## Instructions to follow
Quote every entry word for word.

## Given data
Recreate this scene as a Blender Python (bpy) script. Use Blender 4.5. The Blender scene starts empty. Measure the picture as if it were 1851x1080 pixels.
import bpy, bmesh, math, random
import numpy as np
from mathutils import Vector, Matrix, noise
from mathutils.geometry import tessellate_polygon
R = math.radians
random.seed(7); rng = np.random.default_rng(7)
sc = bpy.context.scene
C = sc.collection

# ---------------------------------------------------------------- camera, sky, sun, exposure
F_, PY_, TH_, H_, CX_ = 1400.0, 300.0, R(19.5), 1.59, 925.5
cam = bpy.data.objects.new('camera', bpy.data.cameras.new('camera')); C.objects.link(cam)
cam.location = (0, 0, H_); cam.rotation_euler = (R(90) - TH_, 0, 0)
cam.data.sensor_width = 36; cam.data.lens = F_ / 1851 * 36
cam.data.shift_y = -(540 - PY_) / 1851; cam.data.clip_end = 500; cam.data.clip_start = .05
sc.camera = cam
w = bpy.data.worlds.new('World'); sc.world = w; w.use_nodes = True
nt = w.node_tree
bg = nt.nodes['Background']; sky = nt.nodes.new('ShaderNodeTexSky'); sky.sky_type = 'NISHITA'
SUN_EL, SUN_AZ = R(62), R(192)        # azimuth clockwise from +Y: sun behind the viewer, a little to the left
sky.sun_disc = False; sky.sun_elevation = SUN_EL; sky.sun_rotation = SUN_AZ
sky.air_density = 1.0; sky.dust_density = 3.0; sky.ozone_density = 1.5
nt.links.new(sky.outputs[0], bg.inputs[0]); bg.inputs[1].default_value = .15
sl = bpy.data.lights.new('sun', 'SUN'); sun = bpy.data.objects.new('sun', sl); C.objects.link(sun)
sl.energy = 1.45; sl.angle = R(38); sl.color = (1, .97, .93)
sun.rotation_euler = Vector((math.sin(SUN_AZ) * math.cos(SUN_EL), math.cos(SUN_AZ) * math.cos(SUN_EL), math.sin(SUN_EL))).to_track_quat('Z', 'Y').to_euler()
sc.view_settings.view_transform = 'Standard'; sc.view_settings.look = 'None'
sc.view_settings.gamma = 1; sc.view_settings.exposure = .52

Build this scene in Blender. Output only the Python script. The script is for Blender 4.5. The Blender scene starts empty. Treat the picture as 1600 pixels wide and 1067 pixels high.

## Written answer
Recreate this scene as a Blender Python (bpy) script. Use Blender 4.5. The Blender scene starts empty. Measure the picture as if it were 1851x1080 pixels.
import bpy, bmesh, math, random
import numpy as np
from mathutils import Vector, Matrix, noise
from mathutils.geometry import tessellate_polygon
R = math.radians
random.seed(7); rng = np.random.default_rng(7)
sc = bpy.context.scene
C = sc.collection

# ---------------------------------------------------------------- camera, sky, sun, exposure
F_, PY_, TH_, H_, CX_ = 1400.0, 300.0, R(19.5), 1.59, 925.5
cam = bpy.data.objects.new('camera', bpy.data.cameras.new('camera')); C.objects.link(cam)
cam.location = (0, 0, H_); cam.rotation_euler = (R(90) - TH_, 0, 0)
cam.data.sensor_width = 36; cam.data.lens = F_ / 1851 * 36
cam.data.shift_y = -(540 - PY_) / 1851; cam.data.clip_end = 500; cam.data.clip_start = .05
sc.camera = cam
w = bpy.data.worlds.new('World'); sc.world = w; w.use_nodes = True
nt = w.node_tree
bg = nt.nodes['Background']; sky = nt.nodes.new('ShaderNodeTexSky'); sky.sky_type = 'NISHITA'
SUN_EL, SUN_AZ = R(62), R(192)        # azimuth clockwise from +Y: sun behind the viewer, a little to the left
sky.sun_disc = False; sky.sun_elevation = SUN_EL; sky.sun_rotation = SUN_AZ
sky.air_density = 1.0; sky.dust_density = 3.0; sky.ozone_density = 1.5
nt.links.new(sky.outputs[0], bg.inputs[0]); bg.inputs[1].default_value = .15
sl = bpy.data.lights.new('sun', 'SUN'); sun = bpy.data.objects.new('sun', sl); C.objects.link(sun)
sl.energy = 1.45; sl.angle = R(38); sl.color = (1, .97, .93)
sun.rotation_euler = Vector((math.sin(SUN_AZ) * math.cos(SUN_EL), math.cos(SUN_AZ) * math.cos(SUN_EL), math.sin(SUN_EL))).to_track_quat('Z', 'Y').to_euler()
sc.view_settings.view_transform = 'Standard'; sc.view_settings.look = 'None'
sc.view_settings.gamma = 1; sc.view_settings.exposure = .52

Build this scene in Blender. Output only the Python script. The script is for Blender 4.5. The Blender scene starts empty. Treat the picture as 1600 pixels wide and 1067 pixels high.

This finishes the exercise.